Brzozowski podkreślił, że realizacja przedsięwzięcia odbywała się w dwóch etapach. Pierwszy rozpoczął się w drugiej dekadzie lutego. Zgodnie z ustawą o ochronie zabytków, część placu Piłsudskiego, którą przeznaczono na pomnik, została przebadana pod względem archeologicznym. W czasie wykopalisk znaleziono 72 elementy, m.in. ceramikę, szkło, kafle i kości zwierzęce, a wszystkie te znaleziska są datowane na XVII i XVIII wiek - powiedział.

Pytany o największe wyzwania przed jakimi zespół stanął w trakcie realizacji przedsięwzięcia, Brzozowski podkreślił, że "dosyć skomplikowany geometrycznie kształt pomnika oraz sama konfiguracja schodów, stawiała dużo wyzwań technologicznych". Przy budowie części podziemnej zastosowano przegrodę szklaną w postaci stropu o powierzchni 72 m kwadratowych, którego ciężar - wraz z konstrukcją stalową - to ok. 15,5 tony. Przez szkło widać podziemną część pomnika.
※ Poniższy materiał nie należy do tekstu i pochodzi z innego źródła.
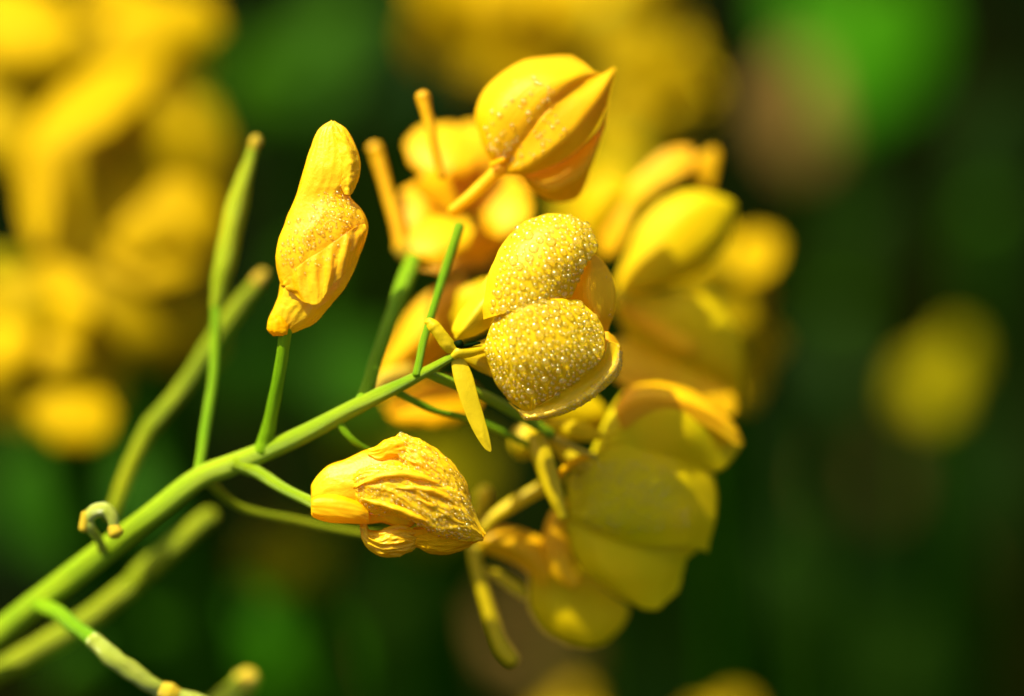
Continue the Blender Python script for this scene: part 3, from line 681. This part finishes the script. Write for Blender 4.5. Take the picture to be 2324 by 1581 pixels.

Jak zaznaczył Brzozowski, w pracach uczestniczyło wielu specjalistów z dziedziny budownictwa i archeologii; łącznie kilkaset osób. Rozpoczęliśmy je 20 lutego, a 30 marca zostały zakończone, czyli okres realizacji trwał ok. 56 dni. Wydaje mi się, że to jest - biorąc pod uwagę ilość wykorzystanych materiałów takich jak beton, stal, komplikacje z uwagi na okres zimowy - rekordowo szybki okres - podkreślił.

10 kwietnia 2010 r. na lotnisku pod Smoleńskiem rozbił się samolot Tu-154M, którym polska delegacja państwowa leciała do Katynia na uroczystości upamiętniające 70. rocznicę mordu NKWD na polskich oficerach. W katastrofie zginęło 96 osób, w tym prezydent Lech Kaczyński i jego małżonka Maria, ministrowie, parlamentarzyści, szefowie centralnych urzędów państwowych, dowódcy wszystkich rodzajów sił zbrojnych, a także oficerowie Biura Ochrony Rządu i członkowie załogi tupolewa.